Neha Nirmal, a neuroscience freshman, expressed her desire to get on-campus food outside of the dining halls.

“Honestly, there are some days in the dining hall where I can only eat broccoli and like a salad or something,” Nirmal said. “So I do think it would help to be able to go out and get something more fulfilling (and) more nutritious.”

While some vegetarian students have the option to go out and buy food off campus, not all students can afford this privilege. Additionally, on-campus food is more convenient for students to get in between classes. For example, Littlefield Patio Cafe offers vegetarian breakfast tacos, and Cypress Bend Cafe offers a vegetarian cheese sandwich, great to-go options for plant-based students to get with their Dine In Dollars. 

Vegetarian students deserve the convenience of on-campus food options that cater to them, since they’re paying for this food plan like every other student.
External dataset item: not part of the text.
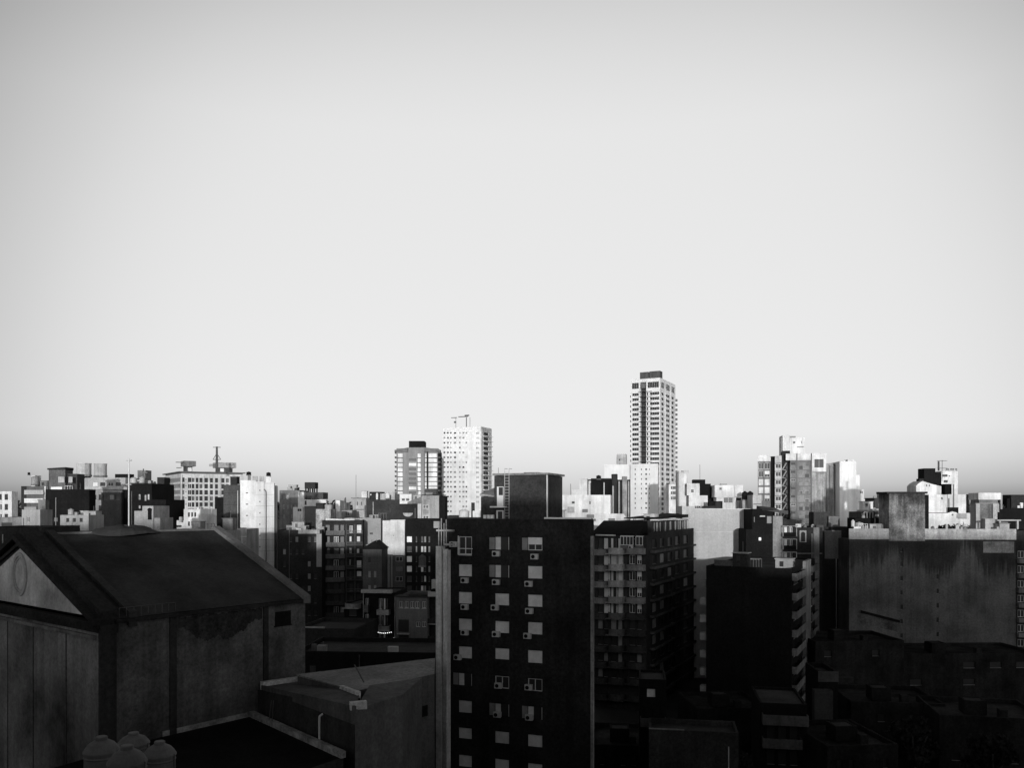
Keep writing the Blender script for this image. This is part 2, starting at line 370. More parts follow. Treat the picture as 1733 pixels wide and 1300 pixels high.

Students that are plant-based shouldn’t have to go off campus to find food options that satisfy them and sacrifice their time. 

Josue Rodriguez, assistant director of marketing and communications for UHD, explained that UT is focused on inclusivity in their dining hall plans. UT created FAST lines in some of the dining halls, which are dedicated to students with common allergens. Additionally, all dining halls offer vegan options, with Jester City Limits and Kinsolving Dining containing a dedicated vegan line. 

While University Housing and Dining does its best to provide for students with all kinds of dietary restrictions, these designated lines still offer limited options to vegetarian students, taking away their freedom of choice. With more access to alternative payment methods on the Flex Meal Plan, vegetarian students can be better accommodated on UT’s campus.

Muthukrishnan is a government freshman from Los Gatos, California.